* _WHAT YOU SHOULD DO_
Reproduce exactly the lines below, from the first one through the line containing "SC.camera = cam_o", and omit any pictures.

↓

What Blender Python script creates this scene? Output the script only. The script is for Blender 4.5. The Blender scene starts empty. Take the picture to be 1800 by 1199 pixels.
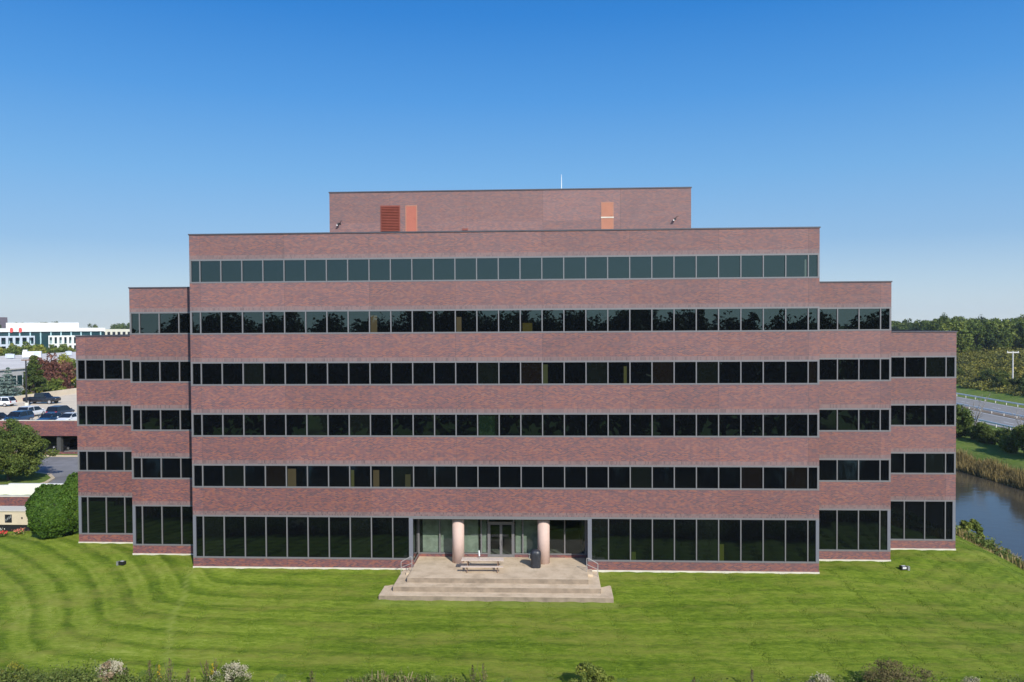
import bpy, math, random
import numpy as np
from mathutils import Vector, Matrix

# ------------------------------------------------------------------ camera, sky, sun, exposure
SC = bpy.context.scene
COL = SC.collection
CAM = (25.827, -55.729, 16.969)
YAW, PITCH, ROLL = -0.0501, 0.0201, 0.0058
SUN_EL, SUN_AZ = math.radians(34.0), math.radians(152.1)

cam = bpy.data.cameras.new('camera')
cam_o = bpy.data.objects.new('camera', cam)
COL.objects.link(cam_o)
cam.sensor_width = 36.0
cam.lens = 28.0
cam.clip_start = 0.5
cam.clip_end = 9000
_f = Vector((math.sin(YAW) * math.cos(PITCH), math.cos(YAW) * math.cos(PITCH), -math.sin(PITCH)))
_r0 = Vector((math.cos(YAW), -math.sin(YAW), 0))
_u0 = _r0.cross(_f)
_r = _r0 * math.cos(ROLL) - _u0 * math.sin(ROLL)
_u = _r0 * math.sin(ROLL) + _u0 * math.cos(ROLL)
cam_o.matrix_world = Matrix(((_r.x, _u.x, -_f.x, CAM[0]), (_r.y, _u.y, -_f.y, CAM[1]), (_r.z, _u.z, -_f.z, CAM[2]), (0, 0, 0, 1)))
SC.camera = cam_o

world = bpy.data.worlds.new('World')
SC.world = world
world.use_nodes = True
wn = world.node_tree
wn.nodes.clear()
sky = wn.nodes.new('ShaderNodeTexSky')
sky.sky_type = 'NISHITA'
sky.sun_disc = False
sky.sun_elevation = SUN_EL
sky.sun_rotation = SUN_AZ
sky.altitude = 250
sky.air_density = 1.0
sky.dust_density = 0.6
sky.ozone_density = 3.5
bg = wn.nodes.new('ShaderNodeBackground')
bg.inputs['Strength'].default_value = 0.10
out = wn.nodes.new('ShaderNodeOutputWorld')
# clear autumn air: the sky texture blended with the photographed sky's own blue, by elevation
_tc = wn.nodes.new('ShaderNodeTexCoord')
_sx = wn.nodes.new('ShaderNodeSeparateXYZ')
wn.links.new(_tc.outputs['Generated'], _sx.inputs[0])
_rp = wn.nodes.new('ShaderNodeValToRGB')
_rp.color_ramp.interpolation = 'LINEAR'
_st = [(0.0, (.68, .78, .83)), (0.05, (.48, .66, .83)), (0.10, (.29, .52, .81)), (0.18, (.175, .45, .83)), (0.27, (.075, .335, .80)), (0.36, (.020, .235, .71)), (0.43, (.010, .19, .63)), (1.0, (.006, .09, .40))]
while len(_rp.color_ramp.elements) < len(_st): _rp.color_ramp.elements.new(0.5)
for _e, (_p, _c) in zip(_rp.color_ramp.elements, _st):
    _e.position = _p
    _e.color = (*_c, 1)
wn.links.new(_sx.outputs[2], _rp.inputs[0])
_ml = wn.nodes.new('ShaderNodeVectorMath')
_ml.operation = 'SCALE'
_ml.inputs['Scale'].default_value = 9.0
wn.links.new(_rp.outputs[0], _ml.inputs[0])
_dt = wn.nodes.new('ShaderNodeVectorMath'); _dt.operation = 'DOT_PRODUCT'
wn.links.new(_tc.outputs['Generated'], _dt.inputs[0])
_dt.inputs[1].default_value = (math.sin(SUN_AZ), math.cos(SUN_AZ), 0.0)
_mr = wn.nodes.new('ShaderNodeMapRange')
_mr.inputs['From Min'].default_value = 0.0
_mr.inputs['From Max'].default_value = 1.0
_mr.inputs['To Min'].default_value = 9.0
_mr.inputs['To Max'].default_value = 27.0
wn.links.new(_dt.outputs['Value'], _mr.inputs['Value'])
wn.links.new(_mr.outputs[0], _ml.inputs['Scale'])
_mx = wn.nodes.new('ShaderNodeMix')
_mx.data_type = 'RGBA'
_mx.inputs[0].default_value = 0.85
wn.links.new(sky.outputs[0], _mx.inputs[6])
# whiter, glaring sky below the sun
_wh = wn.nodes.new('ShaderNodeMix'); _wh.data_type = 'RGBA'
_mw = wn.nodes.new('ShaderNodeMapRange')
_mw.inputs['From Min'].default_value = 0.2
_mw.inputs['From Max'].default_value = 1.0
_mw.inputs['To Max'].default_value = 0.75
wn.links.new(_dt.outputs['Value'], _mw.inputs['Value'])
wn.links.new(_mw.outputs[0], _wh.inputs[0])
wn.links.new(_rp.outputs[0], _wh.inputs[6])
_wh.inputs[7].default_value = (.46, .56, .60, 1)
wn.links.new(_wh.outputs[2], _ml.inputs[0])
wn.links.new(_ml.outputs[0], _mx.inputs[7])
wn.links.new(_mx.outputs[2], bg.inputs[0])
wn.links.new(bg.outputs[0], out.inputs[0])

sun = bpy.data.lights.new('sun', 'SUN')
sun.energy = 4.8
sun.angle = math.radians(0.53)
sun.color = (1.0, 0.95, 0.87)
sun_o = bpy.data.objects.new('sun', sun)
COL.objects.link(sun_o)
_sd = Vector((math.sin(SUN_AZ) * math.cos(SUN_EL), math.cos(SUN_AZ) * math.cos(SUN_EL), math.sin(SUN_EL)))
sun_o.rotation_euler = (-_sd).to_track_quat('-Z', 'Y').to_euler()
sun_o.location = (60, -60, 80)

SC.view_settings.view_transform = 'Standard'
SC.view_settings.look = 'None'
SC.view_settings.exposure = 0.13
SC.view_settings.gamma = 1.0

rng = np.random.default_rng(7)
random.seed(7)
PI = math.pi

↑

* _RESPONSE BELOW_
What Blender Python script creates this scene? Output the script only. The script is for Blender 4.5. The Blender scene starts empty. Take the picture to be 1800 by 1199 pixels.
import bpy, math, random
import numpy as np
from mathutils import Vector, Matrix

# ------------------------------------------------------------------ camera, sky, sun, exposure
SC = bpy.context.scene
COL = SC.collection
CAM = (25.827, -55.729, 16.969)
YAW, PITCH, ROLL = -0.0501, 0.0201, 0.0058
SUN_EL, SUN_AZ = math.radians(34.0), math.radians(152.1)

cam = bpy.data.cameras.new('camera')
cam_o = bpy.data.objects.new('camera', cam)
COL.objects.link(cam_o)
cam.sensor_width = 36.0
cam.lens = 28.0
cam.clip_start = 0.5
cam.clip_end = 9000
_f = Vector((math.sin(YAW) * math.cos(PITCH), math.cos(YAW) * math.cos(PITCH), -math.sin(PITCH)))
_r0 = Vector((math.cos(YAW), -math.sin(YAW), 0))
_u0 = _r0.cross(_f)
_r = _r0 * math.cos(ROLL) - _u0 * math.sin(ROLL)
_u = _r0 * math.sin(ROLL) + _u0 * math.cos(ROLL)
cam_o.matrix_world = Matrix(((_r.x, _u.x, -_f.x, CAM[0]), (_r.y, _u.y, -_f.y, CAM[1]), (_r.z, _u.z, -_f.z, CAM[2]), (0, 0, 0, 1)))
SC.camera = cam_o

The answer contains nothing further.